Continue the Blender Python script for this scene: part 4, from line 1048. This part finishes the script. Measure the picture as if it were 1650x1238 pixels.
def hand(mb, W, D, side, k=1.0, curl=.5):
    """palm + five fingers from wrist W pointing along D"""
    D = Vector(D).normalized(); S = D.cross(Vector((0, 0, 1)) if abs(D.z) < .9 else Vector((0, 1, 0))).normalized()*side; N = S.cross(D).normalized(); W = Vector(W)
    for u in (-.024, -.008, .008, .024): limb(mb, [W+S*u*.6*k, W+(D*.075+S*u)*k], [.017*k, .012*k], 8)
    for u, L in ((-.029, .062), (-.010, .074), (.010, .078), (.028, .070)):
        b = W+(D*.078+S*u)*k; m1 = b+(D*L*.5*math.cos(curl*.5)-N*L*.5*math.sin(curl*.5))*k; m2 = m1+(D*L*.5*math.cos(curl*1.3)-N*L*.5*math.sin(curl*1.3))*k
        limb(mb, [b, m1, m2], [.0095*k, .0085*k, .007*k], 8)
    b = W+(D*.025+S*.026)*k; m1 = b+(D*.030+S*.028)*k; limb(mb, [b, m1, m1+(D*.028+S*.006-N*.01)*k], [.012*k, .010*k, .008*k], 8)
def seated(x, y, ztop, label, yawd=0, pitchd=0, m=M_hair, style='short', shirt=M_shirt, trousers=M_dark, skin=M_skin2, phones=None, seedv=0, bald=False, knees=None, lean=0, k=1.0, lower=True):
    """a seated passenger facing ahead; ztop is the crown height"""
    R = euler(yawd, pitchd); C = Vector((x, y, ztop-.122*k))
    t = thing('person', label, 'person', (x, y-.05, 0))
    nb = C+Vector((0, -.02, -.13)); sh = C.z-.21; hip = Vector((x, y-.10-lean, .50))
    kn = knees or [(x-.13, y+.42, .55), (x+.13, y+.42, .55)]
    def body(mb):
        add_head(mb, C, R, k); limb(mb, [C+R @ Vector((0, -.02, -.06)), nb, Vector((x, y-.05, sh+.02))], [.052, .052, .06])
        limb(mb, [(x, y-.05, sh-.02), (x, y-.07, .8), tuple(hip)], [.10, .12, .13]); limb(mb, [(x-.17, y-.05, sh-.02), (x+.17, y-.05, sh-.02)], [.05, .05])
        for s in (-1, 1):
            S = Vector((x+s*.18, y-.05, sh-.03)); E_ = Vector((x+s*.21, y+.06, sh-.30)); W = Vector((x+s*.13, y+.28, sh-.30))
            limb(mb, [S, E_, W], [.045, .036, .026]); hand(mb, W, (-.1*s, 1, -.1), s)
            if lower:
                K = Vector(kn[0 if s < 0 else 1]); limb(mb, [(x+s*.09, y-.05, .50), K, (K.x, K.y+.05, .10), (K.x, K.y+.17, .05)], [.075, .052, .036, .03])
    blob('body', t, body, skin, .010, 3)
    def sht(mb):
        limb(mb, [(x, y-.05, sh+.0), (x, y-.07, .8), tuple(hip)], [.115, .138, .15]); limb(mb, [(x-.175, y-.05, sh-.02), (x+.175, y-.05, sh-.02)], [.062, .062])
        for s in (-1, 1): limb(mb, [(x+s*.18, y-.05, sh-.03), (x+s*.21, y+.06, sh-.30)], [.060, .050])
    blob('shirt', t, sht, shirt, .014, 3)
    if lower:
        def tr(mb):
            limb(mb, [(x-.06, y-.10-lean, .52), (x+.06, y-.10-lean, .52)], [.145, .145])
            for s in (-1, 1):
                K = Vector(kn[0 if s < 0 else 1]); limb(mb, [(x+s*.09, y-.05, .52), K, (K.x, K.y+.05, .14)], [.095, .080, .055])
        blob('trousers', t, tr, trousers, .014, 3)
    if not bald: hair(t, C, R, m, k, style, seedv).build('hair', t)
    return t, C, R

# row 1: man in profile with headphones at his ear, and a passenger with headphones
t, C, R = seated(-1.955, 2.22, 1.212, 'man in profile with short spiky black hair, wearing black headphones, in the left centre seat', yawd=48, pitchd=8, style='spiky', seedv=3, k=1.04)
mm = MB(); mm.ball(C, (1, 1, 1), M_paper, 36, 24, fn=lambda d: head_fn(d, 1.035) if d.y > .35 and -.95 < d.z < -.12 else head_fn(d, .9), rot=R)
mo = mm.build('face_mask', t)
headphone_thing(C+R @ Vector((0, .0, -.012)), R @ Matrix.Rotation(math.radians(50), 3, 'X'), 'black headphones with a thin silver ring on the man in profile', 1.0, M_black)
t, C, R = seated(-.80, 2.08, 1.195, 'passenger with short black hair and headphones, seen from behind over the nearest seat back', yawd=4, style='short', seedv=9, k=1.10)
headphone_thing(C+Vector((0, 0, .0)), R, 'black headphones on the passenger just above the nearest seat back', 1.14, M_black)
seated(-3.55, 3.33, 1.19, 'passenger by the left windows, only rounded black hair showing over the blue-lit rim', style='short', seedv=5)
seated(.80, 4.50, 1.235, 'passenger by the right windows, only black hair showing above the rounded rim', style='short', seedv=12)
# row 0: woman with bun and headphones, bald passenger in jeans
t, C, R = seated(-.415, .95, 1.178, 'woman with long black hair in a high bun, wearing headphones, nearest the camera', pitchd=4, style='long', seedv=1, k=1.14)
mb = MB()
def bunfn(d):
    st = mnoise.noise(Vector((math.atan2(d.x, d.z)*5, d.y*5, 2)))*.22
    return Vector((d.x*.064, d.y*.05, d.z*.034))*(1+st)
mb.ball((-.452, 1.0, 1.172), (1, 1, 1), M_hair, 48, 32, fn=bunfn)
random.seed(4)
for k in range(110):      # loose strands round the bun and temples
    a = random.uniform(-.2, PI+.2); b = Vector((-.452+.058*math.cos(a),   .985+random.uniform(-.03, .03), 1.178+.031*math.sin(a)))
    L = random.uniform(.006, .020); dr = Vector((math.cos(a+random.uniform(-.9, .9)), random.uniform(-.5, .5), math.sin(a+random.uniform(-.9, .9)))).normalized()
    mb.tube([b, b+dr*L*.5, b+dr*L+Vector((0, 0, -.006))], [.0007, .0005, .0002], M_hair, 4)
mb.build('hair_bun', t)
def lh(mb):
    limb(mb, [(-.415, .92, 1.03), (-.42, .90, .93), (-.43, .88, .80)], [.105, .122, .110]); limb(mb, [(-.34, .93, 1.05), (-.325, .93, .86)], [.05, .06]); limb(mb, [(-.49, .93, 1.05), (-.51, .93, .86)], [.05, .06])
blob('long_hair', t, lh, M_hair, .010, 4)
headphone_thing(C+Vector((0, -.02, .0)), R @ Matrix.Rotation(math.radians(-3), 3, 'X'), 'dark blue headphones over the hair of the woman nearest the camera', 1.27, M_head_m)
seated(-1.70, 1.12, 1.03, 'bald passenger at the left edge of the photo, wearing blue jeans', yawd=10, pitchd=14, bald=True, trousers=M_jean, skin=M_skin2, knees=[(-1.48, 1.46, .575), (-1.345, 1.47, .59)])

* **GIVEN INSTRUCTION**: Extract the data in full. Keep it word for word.

* **PROBLEM SOLUTION**:
Continue the Blender Python script for this scene: part 4, from line 1048. This part finishes the script. Measure the picture as if it were 1650x1238 pixels.
def hand(mb, W, D, side, k=1.0, curl=.5):
    """palm + five fingers from wrist W pointing along D"""
    D = Vector(D).normalized(); S = D.cross(Vector((0, 0, 1)) if abs(D.z) < .9 else Vector((0, 1, 0))).normalized()*side; N = S.cross(D).normalized(); W = Vector(W)
    for u in (-.024, -.008, .008, .024): limb(mb, [W+S*u*.6*k, W+(D*.075+S*u)*k], [.017*k, .012*k], 8)
    for u, L in ((-.029, .062), (-.010, .074), (.010, .078), (.028, .070)):
        b = W+(D*.078+S*u)*k; m1 = b+(D*L*.5*math.cos(curl*.5)-N*L*.5*math.sin(curl*.5))*k; m2 = m1+(D*L*.5*math.cos(curl*1.3)-N*L*.5*math.sin(curl*1.3))*k
        limb(mb, [b, m1, m2], [.0095*k, .0085*k, .007*k], 8)
    b = W+(D*.025+S*.026)*k; m1 = b+(D*.030+S*.028)*k; limb(mb, [b, m1, m1+(D*.028+S*.006-N*.01)*k], [.012*k, .010*k, .008*k], 8)
def seated(x, y, ztop, label, yawd=0, pitchd=0, m=M_hair, style='short', shirt=M_shirt, trousers=M_dark, skin=M_skin2, phones=None, seedv=0, bald=False, knees=None, lean=0, k=1.0, lower=True):
    """a seated passenger facing ahead; ztop is the crown height"""
    R = euler(yawd, pitchd); C = Vector((x, y, ztop-.122*k))
    t = thing('person', label, 'person', (x, y-.05, 0))
    nb = C+Vector((0, -.02, -.13)); sh = C.z-.21; hip = Vector((x, y-.10-lean, .50))
    kn = knees or [(x-.13, y+.42, .55), (x+.13, y+.42, .55)]
    def body(mb):
        add_head(mb, C, R, k); limb(mb, [C+R @ Vector((0, -.02, -.06)), nb, Vector((x, y-.05, sh+.02))], [.052, .052, .06])
        limb(mb, [(x, y-.05, sh-.02), (x, y-.07, .8), tuple(hip)], [.10, .12, .13]); limb(mb, [(x-.17, y-.05, sh-.02), (x+.17, y-.05, sh-.02)], [.05, .05])
        for s in (-1, 1):
            S = Vector((x+s*.18, y-.05, sh-.03)); E_ = Vector((x+s*.21, y+.06, sh-.30)); W = Vector((x+s*.13, y+.28, sh-.30))
            limb(mb, [S, E_, W], [.045, .036, .026]); hand(mb, W, (-.1*s, 1, -.1), s)
            if lower:
                K = Vector(kn[0 if s < 0 else 1]); limb(mb, [(x+s*.09, y-.05, .50), K, (K.x, K.y+.05, .10), (K.x, K.y+.17, .05)], [.075, .052, .036, .03])
    blob('body', t, body, skin, .010, 3)
    def sht(mb):
        limb(mb, [(x, y-.05, sh+.0), (x, y-.07, .8), tuple(hip)], [.115, .138, .15]); limb(mb, [(x-.175, y-.05, sh-.02), (x+.175, y-.05, sh-.02)], [.062, .062])
        for s in (-1, 1): limb(mb, [(x+s*.18, y-.05, sh-.03), (x+s*.21, y+.06, sh-.30)], [.060, .050])
    blob('shirt', t, sht, shirt, .014, 3)
    if lower:
        def tr(mb):
            limb(mb, [(x-.06, y-.10-lean, .52), (x+.06, y-.10-lean, .52)], [.145, .145])
            for s in (-1, 1):
                K = Vector(kn[0 if s < 0 else 1]); limb(mb, [(x+s*.09, y-.05, .52), K, (K.x, K.y+.05, .14)], [.095, .080, .055])
        blob('trousers', t, tr, trousers, .014, 3)
    if not bald: hair(t, C, R, m, k, style, seedv).build('hair', t)
    return t, C, R

# row 1: man in profile with headphones at his ear, and a passenger with headphones
t, C, R = seated(-1.955, 2.22, 1.212, 'man in profile with short spiky black hair, wearing black headphones, in the left centre seat', yawd=48, pitchd=8, style='spiky', seedv=3, k=1.04)
mm = MB(); mm.ball(C, (1, 1, 1), M_paper, 36, 24, fn=lambda d: head_fn(d, 1.035) if d.y > .35 and -.95 < d.z < -.12 else head_fn(d, .9), rot=R)
mo = mm.build('face_mask', t)
headphone_thing(C+R @ Vector((0, .0, -.012)), R @ Matrix.Rotation(math.radians(50), 3, 'X'), 'black headphones with a thin silver ring on the man in profile', 1.0, M_black)
t, C, R = seated(-.80, 2.08, 1.195, 'passenger with short black hair and headphones, seen from behind over the nearest seat back', yawd=4, style='short', seedv=9, k=1.10)
headphone_thing(C+Vector((0, 0, .0)), R, 'black headphones on the passenger just above the nearest seat back', 1.14, M_black)
seated(-3.55, 3.33, 1.19, 'passenger by the left windows, only rounded black hair showing over the blue-lit rim', style='short', seedv=5)
seated(.80, 4.50, 1.235, 'passenger by the right windows, only black hair showing above the rounded rim', style='short', seedv=12)
# row 0: woman with bun and headphones, bald passenger in jeans
t, C, R = seated(-.415, .95, 1.178, 'woman with long black hair in a high bun, wearing headphones, nearest the camera', pitchd=4, style='long', seedv=1, k=1.14)
mb = MB()
def bunfn(d):
    st = mnoise.noise(Vector((math.atan2(d.x, d.z)*5, d.y*5, 2)))*.22
    return Vector((d.x*.064, d.y*.05, d.z*.034))*(1+st)
mb.ball((-.452, 1.0, 1.172), (1, 1, 1), M_hair, 48, 32, fn=bunfn)
random.seed(4)
for k in range(110):      # loose strands round the bun and temples
    a = random.uniform(-.2, PI+.2); b = Vector((-.452+.058*math.cos(a),   .985+random.uniform(-.03, .03), 1.178+.031*math.sin(a)))
    L = random.uniform(.006, .020); dr = Vector((math.cos(a+random.uniform(-.9, .9)), random.uniform(-.5, .5), math.sin(a+random.uniform(-.9, .9)))).normalized()
    mb.tube([b, b+dr*L*.5, b+dr*L+Vector((0, 0, -.006))], [.0007, .0005, .0002], M_hair, 4)
mb.build('hair_bun', t)
def lh(mb):
    limb(mb, [(-.415, .92, 1.03), (-.42, .90, .93), (-.43, .88, .80)], [.105, .122, .110]); limb(mb, [(-.34, .93, 1.05), (-.325, .93, .86)], [.05, .06]); limb(mb, [(-.49, .93, 1.05), (-.51, .93, .86)], [.05, .06])
blob('long_hair', t, lh, M_hair, .010, 4)
headphone_thing(C+Vector((0, -.02, .0)), R @ Matrix.Rotation(math.radians(-3), 3, 'X'), 'dark blue headphones over the hair of the woman nearest the camera', 1.27, M_head_m)
seated(-1.70, 1.12, 1.03, 'bald passenger at the left edge of the photo, wearing blue jeans', yawd=10, pitchd=14, bald=True, trousers=M_jean, skin=M_skin2, knees=[(-1.48, 1.46, .575), (-1.345, 1.47, .59)])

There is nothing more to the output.